The atheist is an iconoclast, content to throw a few stones through the stained glass windows. But the man and woman of faith must bring the whole edifice down. In their mind, in their heart, in their life, and in the Church most importantly of all. For the atheist is our friend, our brother, even though we pity him. We share his rage against the sin and pride of humanity which has created its gods in its own image. But we cannot afford to keep the host alive on which atheism feeds. And we cannot afford to take the protest of atheism too seriously. Because human religion is our true enemy.
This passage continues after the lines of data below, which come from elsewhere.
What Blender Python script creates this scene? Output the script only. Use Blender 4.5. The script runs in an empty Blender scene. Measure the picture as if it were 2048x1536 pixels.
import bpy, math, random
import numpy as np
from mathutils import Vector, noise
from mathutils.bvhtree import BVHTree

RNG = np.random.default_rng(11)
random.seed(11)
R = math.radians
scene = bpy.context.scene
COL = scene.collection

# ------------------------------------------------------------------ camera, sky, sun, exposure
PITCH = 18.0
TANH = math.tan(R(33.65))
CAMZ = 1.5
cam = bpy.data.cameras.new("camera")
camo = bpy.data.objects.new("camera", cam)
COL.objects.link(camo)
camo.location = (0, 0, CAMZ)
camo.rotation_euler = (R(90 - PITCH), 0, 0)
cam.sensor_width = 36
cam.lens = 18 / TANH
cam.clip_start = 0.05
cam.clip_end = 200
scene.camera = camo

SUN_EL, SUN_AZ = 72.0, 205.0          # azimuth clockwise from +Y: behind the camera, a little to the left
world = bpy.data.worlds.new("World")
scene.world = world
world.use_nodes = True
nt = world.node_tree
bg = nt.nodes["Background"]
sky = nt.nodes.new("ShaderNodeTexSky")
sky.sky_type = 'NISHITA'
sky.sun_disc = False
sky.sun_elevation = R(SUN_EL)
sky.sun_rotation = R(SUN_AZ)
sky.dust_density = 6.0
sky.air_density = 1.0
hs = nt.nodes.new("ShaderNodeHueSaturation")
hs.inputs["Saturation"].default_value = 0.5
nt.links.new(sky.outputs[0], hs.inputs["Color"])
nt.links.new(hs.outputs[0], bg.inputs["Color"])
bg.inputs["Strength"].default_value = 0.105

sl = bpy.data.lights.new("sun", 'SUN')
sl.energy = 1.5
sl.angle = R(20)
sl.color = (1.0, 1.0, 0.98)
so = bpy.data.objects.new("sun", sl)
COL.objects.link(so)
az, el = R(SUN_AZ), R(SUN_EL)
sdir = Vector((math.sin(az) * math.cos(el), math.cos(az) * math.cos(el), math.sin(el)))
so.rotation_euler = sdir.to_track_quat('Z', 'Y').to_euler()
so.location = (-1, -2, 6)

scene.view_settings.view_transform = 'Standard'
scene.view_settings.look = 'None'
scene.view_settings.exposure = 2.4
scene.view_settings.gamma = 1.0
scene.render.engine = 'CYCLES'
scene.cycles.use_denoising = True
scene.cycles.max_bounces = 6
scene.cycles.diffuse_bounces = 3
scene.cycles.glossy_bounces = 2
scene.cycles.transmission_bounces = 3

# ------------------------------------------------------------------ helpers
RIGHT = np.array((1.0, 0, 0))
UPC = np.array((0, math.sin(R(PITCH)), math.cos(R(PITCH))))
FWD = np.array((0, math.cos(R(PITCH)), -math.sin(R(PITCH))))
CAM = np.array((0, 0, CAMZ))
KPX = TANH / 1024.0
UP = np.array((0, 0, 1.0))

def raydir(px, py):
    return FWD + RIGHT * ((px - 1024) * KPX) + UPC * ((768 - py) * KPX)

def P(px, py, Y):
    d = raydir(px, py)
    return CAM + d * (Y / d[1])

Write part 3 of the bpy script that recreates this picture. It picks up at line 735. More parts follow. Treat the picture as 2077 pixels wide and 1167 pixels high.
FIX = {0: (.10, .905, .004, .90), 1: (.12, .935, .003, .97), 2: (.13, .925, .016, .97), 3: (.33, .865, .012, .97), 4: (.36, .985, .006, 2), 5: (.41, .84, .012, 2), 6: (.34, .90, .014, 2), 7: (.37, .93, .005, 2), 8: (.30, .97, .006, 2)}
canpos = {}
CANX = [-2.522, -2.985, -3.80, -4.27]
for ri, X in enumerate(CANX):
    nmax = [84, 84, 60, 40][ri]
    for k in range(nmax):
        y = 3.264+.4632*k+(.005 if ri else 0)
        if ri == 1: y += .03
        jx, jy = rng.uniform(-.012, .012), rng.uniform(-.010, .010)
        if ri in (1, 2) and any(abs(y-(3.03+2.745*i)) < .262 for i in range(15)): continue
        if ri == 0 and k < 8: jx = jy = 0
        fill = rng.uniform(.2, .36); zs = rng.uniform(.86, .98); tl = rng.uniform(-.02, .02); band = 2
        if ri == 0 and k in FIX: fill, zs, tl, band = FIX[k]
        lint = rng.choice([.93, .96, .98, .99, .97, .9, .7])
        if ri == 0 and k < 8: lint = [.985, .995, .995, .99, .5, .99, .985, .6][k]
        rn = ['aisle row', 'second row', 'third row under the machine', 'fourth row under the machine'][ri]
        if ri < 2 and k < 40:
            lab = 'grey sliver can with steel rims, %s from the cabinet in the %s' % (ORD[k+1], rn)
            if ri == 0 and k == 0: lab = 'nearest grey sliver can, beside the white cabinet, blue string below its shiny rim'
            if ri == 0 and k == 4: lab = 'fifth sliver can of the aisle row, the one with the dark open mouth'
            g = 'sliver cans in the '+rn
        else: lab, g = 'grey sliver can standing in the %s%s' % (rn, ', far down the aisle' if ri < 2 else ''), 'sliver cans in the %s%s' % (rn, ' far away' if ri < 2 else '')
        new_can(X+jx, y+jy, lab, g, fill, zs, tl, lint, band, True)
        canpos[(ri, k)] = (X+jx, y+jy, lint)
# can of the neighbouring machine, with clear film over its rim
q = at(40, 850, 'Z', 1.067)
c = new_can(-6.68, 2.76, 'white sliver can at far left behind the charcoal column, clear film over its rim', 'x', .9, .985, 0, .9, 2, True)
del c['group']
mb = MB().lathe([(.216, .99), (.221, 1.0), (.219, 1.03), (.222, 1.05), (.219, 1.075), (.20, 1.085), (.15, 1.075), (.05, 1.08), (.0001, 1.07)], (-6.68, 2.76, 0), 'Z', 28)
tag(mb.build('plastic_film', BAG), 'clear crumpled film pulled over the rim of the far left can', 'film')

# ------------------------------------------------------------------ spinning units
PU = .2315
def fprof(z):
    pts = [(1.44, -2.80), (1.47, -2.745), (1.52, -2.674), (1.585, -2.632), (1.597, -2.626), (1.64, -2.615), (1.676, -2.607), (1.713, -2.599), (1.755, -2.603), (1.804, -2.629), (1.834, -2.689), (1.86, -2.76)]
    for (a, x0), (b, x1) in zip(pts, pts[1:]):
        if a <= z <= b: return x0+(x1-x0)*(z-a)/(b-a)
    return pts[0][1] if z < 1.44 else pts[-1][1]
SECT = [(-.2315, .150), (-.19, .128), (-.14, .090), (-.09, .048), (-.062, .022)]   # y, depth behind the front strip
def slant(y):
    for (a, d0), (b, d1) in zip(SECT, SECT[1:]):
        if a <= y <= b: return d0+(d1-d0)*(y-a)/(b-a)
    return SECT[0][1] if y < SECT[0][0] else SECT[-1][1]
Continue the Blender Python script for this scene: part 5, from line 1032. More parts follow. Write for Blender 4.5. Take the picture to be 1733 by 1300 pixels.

For it is only when we have renounced our religion, it is only when we have stopped laughing at the naked emperor of religion and brought him to justice for his crimes, that we are ready to receive by faith alone the true and living God who reveals himself in his Son Jesus Christ. Anything else, anything less is not only a crime against humanity, our own humanity, but a sin against God.

Out in the wilderness, vision is clearer.

We can join those who see that the Emperor has no clothes.

But the real task is to dethrone the Emperor, the false structures and systems that serve lesser purpose than the Way of Jesus.

Over recent years we have seen a groundswell of younger generations abandoning some of the forms and structures of being church that my generation has championed.

In the 60s and 70s we believed we were doing a great job of tearing down obsolete frameworks that divided church and society and that prevented the communication of the Christian story.

We replaced these frameworks with our own shibboleths and hoops that people had to jump through if they were to be a part of our cause.

We saw ourselves as a denomination preserving a particular (“peculiar” we called it!) contribution to the Body of Christ at large, rather than a dynamic movement enabling all to give expression to the living spirit of Christ.

14Now after John was arrested, Jesus came to Galilee, proclaiming the good news of God, 15and saying, “The time is fulfilled, and the kingdom of God has come near; repent, and believe in the good news.”

Increasingly, young and old generations are now rising to the occasion and through their practical service, compassionate risk–taking and sacrificial advocacy for the needy – we hear voices that would normally echo Stephen Fry, Richard Dawkins and Christopher Hitchens declare, “We haven’t changed our stance, but we are in step with what we see.”

The accuser is silenced, the wild beasts retreat, and the waiting angels bring healing balm and nourishing sustenance.